Soldiers, Politicians, and Civilians. Reforming Civil-Military Relations in Democratic Latin America

Martes 22 de mayo de 2018, a las 19:00
Sala 24.104 (Primera planta). Edificio Mercè Rodoreda 24

David Pion-Berlin (University of California)
Rafael Martínez (Universitat de Barcelona

Presenters: Carlos Malamud (Real Instituto Elcano) & Narcís Serra (IBEI)

Are interactions between soldiers, politicians, and civilians improving? Every nation has to come to grips with achieving a more enduring harmony between government, the armed forces, and society if it aspires to strengthen its democracy. While there is an abundance of studies on civil-military affairs, few examine all three of these actors, let alone establish any standards with which to assess whether progress is being made.

This ambitious book devises a novel framework equipped with six dimensions, each of which opens a unique window into civil-military affairs, and which form a more integrated view of the subject. Those dimensions are accompanied by a set of benchmarks and metrics that assess progress and compare one country against another. The framework is applied to case studies of Argentina, Brazil, Chile, and Uruguay, with the conviction that insights could be gleaned that may be relevant elsewhere. Ultimately, by unpacking the civil-military relation into its various dimensions, this study has shed light on what it takes to transform what was once a politically-minded military into an organization dedicated to serving a democratic state and society.

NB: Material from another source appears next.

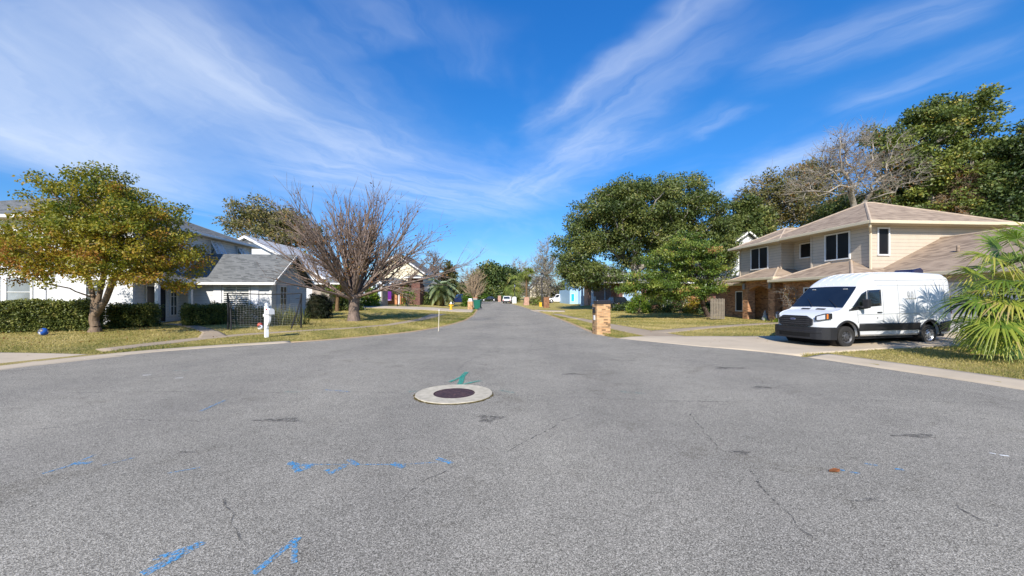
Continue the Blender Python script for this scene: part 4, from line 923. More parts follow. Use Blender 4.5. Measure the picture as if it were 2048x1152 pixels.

David Pion-Berlin is a Professor of Political Science at the University of California, Riverside.  He is a Latin Americanist widely known for his research and writings on civil-military relations, defense, security, and human rights. Among his recent publications are: Soldiers, Politicians, and Civilians: Reforming Civil-Military Relations in Latin America (co-authored with Rafael Martínez) New York: Cambridge University Press, 2017; Military Missions in Democratic Latin AmericaNew York: Palgrave Macmillan 2016; Organización de la defensa y control civil de las Fuerzas Armadas en América Latina (co-edited with José Manuel Ugarte) Buenos Aires: Ediciones Jorge Baudino, 2013. His articles have appeared in such journals as Comparative Politics, Comparative Political Studies, International Studies Quarterly, The Journal of Democracy, The Latin American Research Review, Latin American Politics and Society, The Journal of Latin American Studies, Armed Forces and Society, The Human Rights Quarterly, Studies in Comparative International Development, and others. He is a Fulbright Scholar and the recipient of numerous other grants and fellowships, and former co-director of the LASA section on Defense, Public Security and Democracy. 

Rafael Martinez is Professor of Political Science (University of Barcelona).  He has been research Fellow at University of Pau (France), FNSP (Paris, France) and the University of California-Riverside (USA).  He has received the National Prize of Research given by the Ministry of Defence of Spain (2002).  His main publications are: Los mandos de las Fuerzas armadas españolas del siglo XXI, Madrid, CIS, 2007 (Best Book Award 2008 for the Spanish Association of Political Science); “Objectives for democratic consolidation in armed forces” in David Mares & Rafael Martínez (eds.) Debating Civil-Military Relations in Latin America, Brighton, Sussex Academic Press, 2013 (Best Chapter Award 2015 for the Spanish Association of Political Science); “Subtypes of coups d’état: recent transformations of a 17th century concept” Revista CIDOB d’Afers Internacionals n.108 (Best Article Award 2015 for Defense, Public Security and Democracy Section of Latin America Studies Association).